Rows from a 3D scene dataset
######
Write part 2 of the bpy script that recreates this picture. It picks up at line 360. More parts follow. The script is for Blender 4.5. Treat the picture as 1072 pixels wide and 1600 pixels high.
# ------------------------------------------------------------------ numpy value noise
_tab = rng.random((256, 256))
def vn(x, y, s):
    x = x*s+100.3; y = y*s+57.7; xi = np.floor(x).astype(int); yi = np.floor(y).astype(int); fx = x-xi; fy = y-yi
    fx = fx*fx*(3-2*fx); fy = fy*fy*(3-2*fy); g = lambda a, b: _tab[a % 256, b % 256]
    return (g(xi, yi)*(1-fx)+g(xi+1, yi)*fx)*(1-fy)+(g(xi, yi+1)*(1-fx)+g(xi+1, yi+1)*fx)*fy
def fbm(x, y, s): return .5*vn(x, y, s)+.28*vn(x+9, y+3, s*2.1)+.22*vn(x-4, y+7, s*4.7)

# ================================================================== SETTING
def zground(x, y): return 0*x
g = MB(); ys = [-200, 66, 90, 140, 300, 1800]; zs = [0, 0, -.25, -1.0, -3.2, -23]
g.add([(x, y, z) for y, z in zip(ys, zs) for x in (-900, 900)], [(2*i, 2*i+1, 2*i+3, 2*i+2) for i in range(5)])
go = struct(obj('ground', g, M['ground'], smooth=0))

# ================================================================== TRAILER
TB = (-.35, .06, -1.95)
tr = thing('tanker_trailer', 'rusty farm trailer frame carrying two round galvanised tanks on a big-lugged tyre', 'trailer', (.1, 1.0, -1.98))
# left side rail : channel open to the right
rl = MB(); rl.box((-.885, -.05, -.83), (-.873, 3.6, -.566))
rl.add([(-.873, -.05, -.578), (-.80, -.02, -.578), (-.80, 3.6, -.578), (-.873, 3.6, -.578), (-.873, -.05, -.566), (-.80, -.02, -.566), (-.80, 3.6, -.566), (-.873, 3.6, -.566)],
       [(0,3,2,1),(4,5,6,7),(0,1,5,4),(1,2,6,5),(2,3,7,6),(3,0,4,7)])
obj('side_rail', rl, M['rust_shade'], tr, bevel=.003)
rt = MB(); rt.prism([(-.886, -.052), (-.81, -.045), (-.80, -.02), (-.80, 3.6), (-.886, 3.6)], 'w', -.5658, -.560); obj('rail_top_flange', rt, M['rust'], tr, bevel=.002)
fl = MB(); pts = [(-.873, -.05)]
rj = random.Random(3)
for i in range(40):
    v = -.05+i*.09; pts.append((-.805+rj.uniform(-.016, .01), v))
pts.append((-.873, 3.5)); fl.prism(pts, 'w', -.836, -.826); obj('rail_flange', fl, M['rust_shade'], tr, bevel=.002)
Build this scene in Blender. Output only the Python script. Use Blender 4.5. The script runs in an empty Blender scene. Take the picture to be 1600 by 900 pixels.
######
Task to carry out:
Exactly as shown above, return every record.

Result of this exercise:
Write part 2 of the bpy script that recreates this picture. It picks up at line 360. More parts follow. The script is for Blender 4.5. Treat the picture as 1072 pixels wide and 1600 pixels high.
# ------------------------------------------------------------------ numpy value noise
_tab = rng.random((256, 256))
def vn(x, y, s):
    x = x*s+100.3; y = y*s+57.7; xi = np.floor(x).astype(int); yi = np.floor(y).astype(int); fx = x-xi; fy = y-yi
    fx = fx*fx*(3-2*fx); fy = fy*fy*(3-2*fy); g = lambda a, b: _tab[a % 256, b % 256]
    return (g(xi, yi)*(1-fx)+g(xi+1, yi)*fx)*(1-fy)+(g(xi, yi+1)*(1-fx)+g(xi+1, yi+1)*fx)*fy
def fbm(x, y, s): return .5*vn(x, y, s)+.28*vn(x+9, y+3, s*2.1)+.22*vn(x-4, y+7, s*4.7)

# ================================================================== SETTING
def zground(x, y): return 0*x
g = MB(); ys = [-200, 66, 90, 140, 300, 1800]; zs = [0, 0, -.25, -1.0, -3.2, -23]
g.add([(x, y, z) for y, z in zip(ys, zs) for x in (-900, 900)], [(2*i, 2*i+1, 2*i+3, 2*i+2) for i in range(5)])
go = struct(obj('ground', g, M['ground'], smooth=0))

# ================================================================== TRAILER
TB = (-.35, .06, -1.95)
tr = thing('tanker_trailer', 'rusty farm trailer frame carrying two round galvanised tanks on a big-lugged tyre', 'trailer', (.1, 1.0, -1.98))
# left side rail : channel open to the right
rl = MB(); rl.box((-.885, -.05, -.83), (-.873, 3.6, -.566))
rl.add([(-.873, -.05, -.578), (-.80, -.02, -.578), (-.80, 3.6, -.578), (-.873, 3.6, -.578), (-.873, -.05, -.566), (-.80, -.02, -.566), (-.80, 3.6, -.566), (-.873, 3.6, -.566)],
       [(0,3,2,1),(4,5,6,7),(0,1,5,4),(1,2,6,5),(2,3,7,6),(3,0,4,7)])
obj('side_rail', rl, M['rust_shade'], tr, bevel=.003)
rt = MB(); rt.prism([(-.886, -.052), (-.81, -.045), (-.80, -.02), (-.80, 3.6), (-.886, 3.6)], 'w', -.5658, -.560); obj('rail_top_flange', rt, M['rust'], tr, bevel=.002)
fl = MB(); pts = [(-.873, -.05)]
rj = random.Random(3)
for i in range(40):
    v = -.05+i*.09; pts.append((-.805+rj.uniform(-.016, .01), v))
pts.append((-.873, 3.5)); fl.prism(pts, 'w', -.836, -.826); obj('rail_flange', fl, M['rust_shade'], tr, bevel=.002)
Build this scene in Blender. Output only the Python script. Use Blender 4.5. The script runs in an empty Blender scene. Take the picture to be 1600 by 900 pixels.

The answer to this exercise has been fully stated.